Now, imagine an immigration policy which places immigrants or refugees in such enclaves, in cultural isolation or quarantine.  Assimilation becomes exponentially harder for both sides of the equation, the individual and the society, because of the segregation effect of the enclave.

The same effect can be seen in sub-cultural or counter-cultural groups within a society, the isolation and division of groups.  It does not require a foreign enclave if the people of a society separate themselves into such enclaves voluntarily.

There is also another definition of a more literal, or rather physical, form of assimilation to become incorporated or part if a greater whole.  This is the definition of assimilation seen on the science fiction show “Star Trek”, were the cultural problems of integration are simply eliminated and bypassed by reprogramming the creature’s brain.  In the real world, we cannot simply take people apart and reprogram them with integrated circuits.

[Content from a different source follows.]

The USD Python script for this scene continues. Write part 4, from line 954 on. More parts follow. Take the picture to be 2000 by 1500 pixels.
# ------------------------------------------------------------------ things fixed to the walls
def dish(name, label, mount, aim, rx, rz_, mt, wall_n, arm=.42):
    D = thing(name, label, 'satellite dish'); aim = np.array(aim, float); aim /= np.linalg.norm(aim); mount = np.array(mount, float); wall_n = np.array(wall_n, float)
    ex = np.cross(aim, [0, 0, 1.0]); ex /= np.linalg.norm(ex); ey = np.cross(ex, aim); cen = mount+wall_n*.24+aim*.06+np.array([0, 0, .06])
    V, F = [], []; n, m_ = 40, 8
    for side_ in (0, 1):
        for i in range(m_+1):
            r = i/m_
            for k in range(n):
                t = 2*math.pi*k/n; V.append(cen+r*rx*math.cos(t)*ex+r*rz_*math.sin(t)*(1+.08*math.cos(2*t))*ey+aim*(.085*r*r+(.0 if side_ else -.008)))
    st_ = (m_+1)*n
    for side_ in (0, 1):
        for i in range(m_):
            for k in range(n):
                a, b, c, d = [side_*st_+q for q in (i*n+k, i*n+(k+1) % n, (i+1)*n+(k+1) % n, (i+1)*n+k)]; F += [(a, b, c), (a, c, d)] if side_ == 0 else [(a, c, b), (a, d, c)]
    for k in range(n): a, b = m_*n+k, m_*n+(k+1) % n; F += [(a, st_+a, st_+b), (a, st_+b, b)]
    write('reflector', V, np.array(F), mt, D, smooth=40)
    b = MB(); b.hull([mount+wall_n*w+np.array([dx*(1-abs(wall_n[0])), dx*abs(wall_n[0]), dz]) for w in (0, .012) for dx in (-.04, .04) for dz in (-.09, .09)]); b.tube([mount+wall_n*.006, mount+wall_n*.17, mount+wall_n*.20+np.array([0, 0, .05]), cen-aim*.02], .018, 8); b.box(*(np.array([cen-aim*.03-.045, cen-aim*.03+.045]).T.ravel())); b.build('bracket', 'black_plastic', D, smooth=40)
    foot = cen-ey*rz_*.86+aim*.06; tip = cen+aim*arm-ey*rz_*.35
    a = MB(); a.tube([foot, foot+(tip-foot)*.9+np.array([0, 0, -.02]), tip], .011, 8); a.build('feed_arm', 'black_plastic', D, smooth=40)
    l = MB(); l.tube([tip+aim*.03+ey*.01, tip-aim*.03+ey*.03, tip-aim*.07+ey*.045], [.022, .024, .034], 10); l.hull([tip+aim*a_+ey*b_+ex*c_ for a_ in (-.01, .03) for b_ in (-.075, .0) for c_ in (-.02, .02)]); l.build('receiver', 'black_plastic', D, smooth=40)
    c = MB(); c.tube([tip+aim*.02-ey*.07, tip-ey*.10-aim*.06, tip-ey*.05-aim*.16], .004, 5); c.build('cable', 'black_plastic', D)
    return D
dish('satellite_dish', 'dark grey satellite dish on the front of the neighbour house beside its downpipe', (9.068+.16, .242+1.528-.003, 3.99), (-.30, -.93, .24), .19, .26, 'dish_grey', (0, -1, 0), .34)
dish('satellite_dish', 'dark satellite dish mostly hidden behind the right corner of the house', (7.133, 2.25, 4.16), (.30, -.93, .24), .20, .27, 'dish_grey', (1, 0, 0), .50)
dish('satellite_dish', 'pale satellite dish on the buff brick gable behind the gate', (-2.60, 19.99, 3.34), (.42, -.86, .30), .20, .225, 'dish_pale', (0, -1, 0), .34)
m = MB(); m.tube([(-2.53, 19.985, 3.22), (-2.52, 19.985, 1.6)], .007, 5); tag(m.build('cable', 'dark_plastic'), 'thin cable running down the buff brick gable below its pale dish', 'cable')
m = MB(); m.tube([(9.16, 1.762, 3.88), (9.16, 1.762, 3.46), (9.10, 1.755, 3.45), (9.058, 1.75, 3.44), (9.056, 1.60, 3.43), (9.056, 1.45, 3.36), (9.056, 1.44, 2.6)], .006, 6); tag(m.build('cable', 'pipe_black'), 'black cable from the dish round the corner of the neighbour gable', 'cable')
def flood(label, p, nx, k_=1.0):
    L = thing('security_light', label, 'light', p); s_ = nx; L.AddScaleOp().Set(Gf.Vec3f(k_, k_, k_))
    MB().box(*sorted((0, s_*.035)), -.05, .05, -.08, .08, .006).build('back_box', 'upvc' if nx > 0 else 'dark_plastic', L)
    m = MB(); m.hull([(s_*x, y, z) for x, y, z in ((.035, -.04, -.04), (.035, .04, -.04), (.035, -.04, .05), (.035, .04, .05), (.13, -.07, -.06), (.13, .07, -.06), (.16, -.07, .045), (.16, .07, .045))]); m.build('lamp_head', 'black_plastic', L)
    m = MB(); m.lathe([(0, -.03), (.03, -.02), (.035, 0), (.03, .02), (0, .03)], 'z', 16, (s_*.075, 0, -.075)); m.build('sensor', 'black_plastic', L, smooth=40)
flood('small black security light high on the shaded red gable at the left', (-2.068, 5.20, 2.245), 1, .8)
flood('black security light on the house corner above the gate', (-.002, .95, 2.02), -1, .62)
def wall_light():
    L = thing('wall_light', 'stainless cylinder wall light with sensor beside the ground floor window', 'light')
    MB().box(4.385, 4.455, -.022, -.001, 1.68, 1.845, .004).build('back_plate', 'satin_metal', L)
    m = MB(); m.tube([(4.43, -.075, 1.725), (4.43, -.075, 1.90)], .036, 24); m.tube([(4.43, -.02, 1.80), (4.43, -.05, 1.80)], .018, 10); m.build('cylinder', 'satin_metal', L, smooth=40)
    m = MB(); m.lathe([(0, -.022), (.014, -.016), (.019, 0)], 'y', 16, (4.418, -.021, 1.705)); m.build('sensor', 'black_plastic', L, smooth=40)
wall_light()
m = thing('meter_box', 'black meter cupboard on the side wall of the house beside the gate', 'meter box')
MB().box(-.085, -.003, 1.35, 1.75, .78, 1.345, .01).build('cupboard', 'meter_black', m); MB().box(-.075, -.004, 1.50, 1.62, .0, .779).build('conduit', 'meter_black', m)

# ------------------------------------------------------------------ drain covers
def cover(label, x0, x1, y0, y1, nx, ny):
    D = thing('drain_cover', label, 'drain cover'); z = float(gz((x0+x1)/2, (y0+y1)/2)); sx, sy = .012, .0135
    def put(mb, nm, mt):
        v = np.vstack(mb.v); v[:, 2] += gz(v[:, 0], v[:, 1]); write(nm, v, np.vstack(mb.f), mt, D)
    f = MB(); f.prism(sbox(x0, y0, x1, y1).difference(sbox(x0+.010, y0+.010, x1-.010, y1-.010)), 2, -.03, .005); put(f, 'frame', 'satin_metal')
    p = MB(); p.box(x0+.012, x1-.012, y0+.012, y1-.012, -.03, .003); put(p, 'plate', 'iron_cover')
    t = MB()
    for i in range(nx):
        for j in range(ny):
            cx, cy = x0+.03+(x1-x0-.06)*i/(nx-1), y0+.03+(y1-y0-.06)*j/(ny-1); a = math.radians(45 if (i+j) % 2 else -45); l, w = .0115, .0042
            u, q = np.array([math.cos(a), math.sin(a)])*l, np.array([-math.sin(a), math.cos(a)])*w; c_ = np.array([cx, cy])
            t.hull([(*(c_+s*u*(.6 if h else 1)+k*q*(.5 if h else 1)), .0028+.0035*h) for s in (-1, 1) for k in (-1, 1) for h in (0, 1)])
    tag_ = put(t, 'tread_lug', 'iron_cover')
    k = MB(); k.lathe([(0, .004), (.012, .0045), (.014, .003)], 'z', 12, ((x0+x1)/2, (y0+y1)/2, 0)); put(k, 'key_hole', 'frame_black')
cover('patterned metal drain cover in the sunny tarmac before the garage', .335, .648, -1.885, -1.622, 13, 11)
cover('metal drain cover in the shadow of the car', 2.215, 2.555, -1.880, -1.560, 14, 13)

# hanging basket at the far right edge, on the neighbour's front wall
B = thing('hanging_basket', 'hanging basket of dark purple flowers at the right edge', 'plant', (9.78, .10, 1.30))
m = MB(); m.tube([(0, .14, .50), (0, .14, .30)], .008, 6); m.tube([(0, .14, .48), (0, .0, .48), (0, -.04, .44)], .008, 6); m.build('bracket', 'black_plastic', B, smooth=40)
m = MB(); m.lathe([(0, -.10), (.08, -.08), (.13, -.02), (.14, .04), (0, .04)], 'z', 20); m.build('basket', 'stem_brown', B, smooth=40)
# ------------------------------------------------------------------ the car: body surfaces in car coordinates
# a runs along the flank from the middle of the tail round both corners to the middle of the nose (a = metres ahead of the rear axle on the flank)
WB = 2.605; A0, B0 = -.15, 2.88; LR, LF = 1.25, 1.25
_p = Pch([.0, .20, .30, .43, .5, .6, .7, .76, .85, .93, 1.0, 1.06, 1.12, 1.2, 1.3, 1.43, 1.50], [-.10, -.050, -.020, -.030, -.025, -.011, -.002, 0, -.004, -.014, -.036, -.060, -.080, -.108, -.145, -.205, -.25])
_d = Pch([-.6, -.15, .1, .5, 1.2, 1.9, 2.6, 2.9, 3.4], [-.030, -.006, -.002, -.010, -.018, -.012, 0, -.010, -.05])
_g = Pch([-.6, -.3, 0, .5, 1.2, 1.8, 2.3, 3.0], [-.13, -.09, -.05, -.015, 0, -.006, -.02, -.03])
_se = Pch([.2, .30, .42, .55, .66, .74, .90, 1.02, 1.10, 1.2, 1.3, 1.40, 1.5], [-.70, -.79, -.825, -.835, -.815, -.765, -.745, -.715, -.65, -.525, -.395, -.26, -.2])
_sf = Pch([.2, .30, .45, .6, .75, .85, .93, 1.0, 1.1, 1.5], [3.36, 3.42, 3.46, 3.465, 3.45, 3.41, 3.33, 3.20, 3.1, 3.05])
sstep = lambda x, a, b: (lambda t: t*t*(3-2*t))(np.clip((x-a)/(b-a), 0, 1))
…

Assimilation is voluntary.  It is voluntary on part of the individual wanting to become part of a new culture.  It is voluntary on the part of the culture wanting to accept an individual into the group.  It is voluntary on the part of the sub-groups wanting to allow the individual and society to integrate.

We like to think our choices matter, and they do.  However, our choices are not made in isolation, rather the effect of our choices depend largely on the choices others also make.